Harmon the brown Pomeranian had two people looking at him, so he ran side to side in his cage trying to get attention from both of them. When a woman picked him up out of the cage, he smothered her with kisses.

“These dogs have done really well interacting with people,” Kupfer said. “Everybody has wanted to see them, and the dogs have really had their lives changed.”

Jeff Sharp of Anderson came to the shelter Wednesday with a mission.

“I’m looking for one particular dog,” he said. “He’s got something on one of his eyes — I think it might have been injured. That’s the dog I want.”

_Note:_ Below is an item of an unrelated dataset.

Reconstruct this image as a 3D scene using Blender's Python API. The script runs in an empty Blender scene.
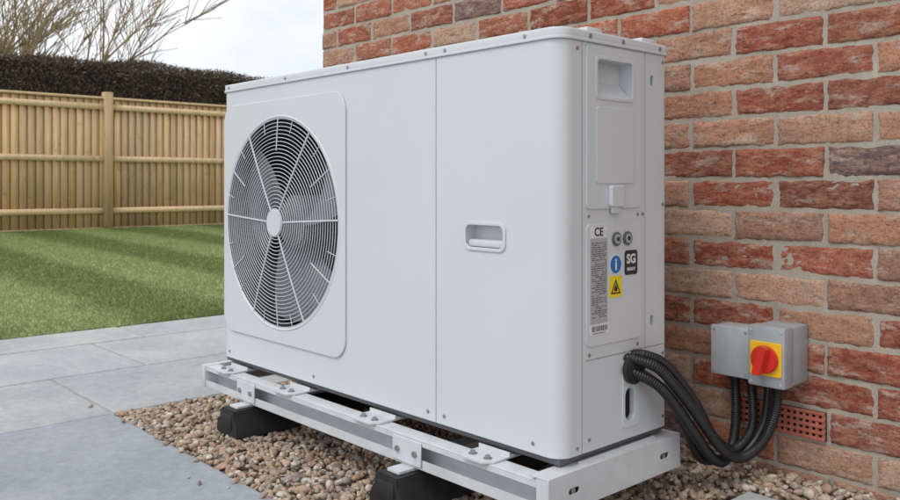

Sharp stopped at each cage. He spoke to each dog, sometimes rubbing a head or offering his hand for a lick. When he got to the cage of a small gray dog, she barked and growled and showed her tiny teeth.

“She’s probably afraid of me,” he said. “I look kind of tougher than I am.”

Sharp wears a diamond stud earring. He has several tattoos on his arms, including one that reads: “It wasn’t nails that held Jesus to the cross. It was love.”

He kept walking from cage to cage.

And then he found Zazzle, a white Chihuahua with a black circle around its left eye.

“That’s the one,” he said. “Can I hold her?”

The dog trembled at first, then buried its head against Sharp’s chest.

Soon, he was taking the paperwork off the dog’s cage to begin the adoption application.

“At least she’s stopped trembling,” he said.

Then he leaned his head down and whispered to the tiny dog.

“Don’t worry,” he said. “You’re safe now.”